Some of the splits left a Web trail of accusations and epithets.
"The Internet is not a pleasant place to work," Beal said. He finds it frustrating that the "2.4 million happy people" who are members of Freecycle and the thousands of moderators and volunteer managers who run the nonprofit can be eclipsed by "the extreme negativity of a handful of people."
The Web attacks are also at odds with the view of Beal held by those who know him best.
His wife, also long, lean and green-minded, says he is "the best person I've ever met. A very, very good person."
"He's principled," said T. VanHook, former director of RISE Inc., the consortium of four Tucson nonprofit groups that hired Beal to run its Downtown recycling program.
"That's part of what gets him in trouble. He puts ideas into action and stands up for principles," said VanHook, now the special projects administrator for the town of Marana.
Freecycle began as a small idea, she said. "Deron came to me one day and said 'Hey, why don't we create this Yahoo listserv' and see if we can find people who want this stuff we were accumulating.
"Your newspaper ran a story, AP picked it up and we had a national phenomenon. It was just supposed to be this little business forum and it got way out of control. I've got this little struggling nonprofit, and all of a sudden Deron's in People magazine."
All over the world, people wanted to form Freecycle groups. It was featured in magazines and on television news shows. Beal was saluted by the Environmental Protection Agency and named one of 50 environmental heroes by Organic Style magazine. His Web site was chosen one of the "Top 101" by PC Magazine and featured in Time magazine's "Top 50."

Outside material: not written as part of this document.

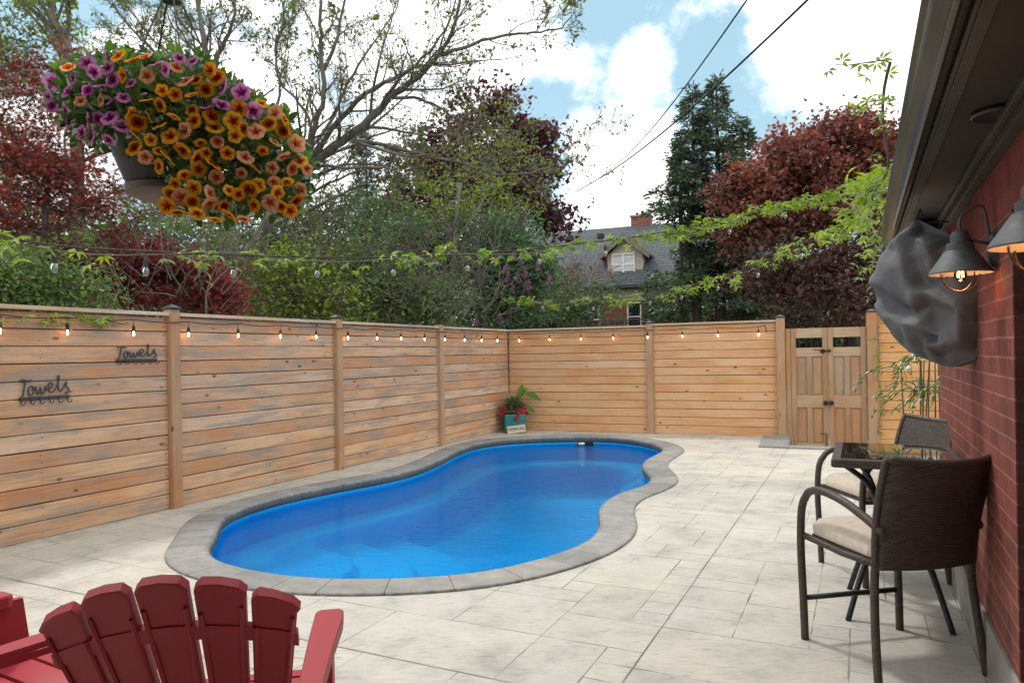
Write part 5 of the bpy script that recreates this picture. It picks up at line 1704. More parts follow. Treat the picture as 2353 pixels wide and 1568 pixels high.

It became a balancing act, said B.J. Cordova, moderator for the 6,081-member Tucson Freecycle group, between keeping it loose and making sure it didn't get out of hand.
There are very few rules for his Tucson group or for any others, Cordova said, but it is necessary to monitor the members to make sure that Freecycle remains "free, legal and appropriate for all ages."
"We've had from Day 1, members who didn't want to follow the stated intent. I think that's a sign of a healthy society," said Cordova, who is also director of development and community outreach for Tucson Clean and Beautiful, one of the nonprofits targeted by Beal in that first e-mail.
In the first year of its existence, Freecycle grew from nothing to 100,000 members in 500 groups. With the exception of Beal, it is run totally by volunteers — people, said Beal, "with an absurd amount of energy and a yard-sale spleen."
The absurd amount of energy required to run Freecycle began to take its toll. "I had a full-time day job, I was working nights and evenings and weekends. It was crazy, just insane," Beal said.
His wife, among others, urged him to find a solution. "We have the same mindset that work shouldn't take over our lives," Columbus said.
Freecycle generated no income but it was costing Beal money in addition to time. "I needed to pay for the success. I began to look for benefactors."
Waste Management Inc. offered the group $120,000 a year and that allowed Beal to pay himself a $45,000-a-year salary.
The Waste Management grant triggered some of the defections. Others objected to a trademark fight. Some created rival groups.
"Anyone who wants to set up their own group, that's OK as long as they're not using our name," Beal said.
"Gifting is a beautiful thing."
●There are 45 Freecycle sites in Arizona. To find the one nearest you, go to www.Freecycle.org and click on "U.S. Southwest."
You must register as a member in order to browse the listings or place an ad. All items offered or sought on Freecycle must be free, legal and appropriate for all ages.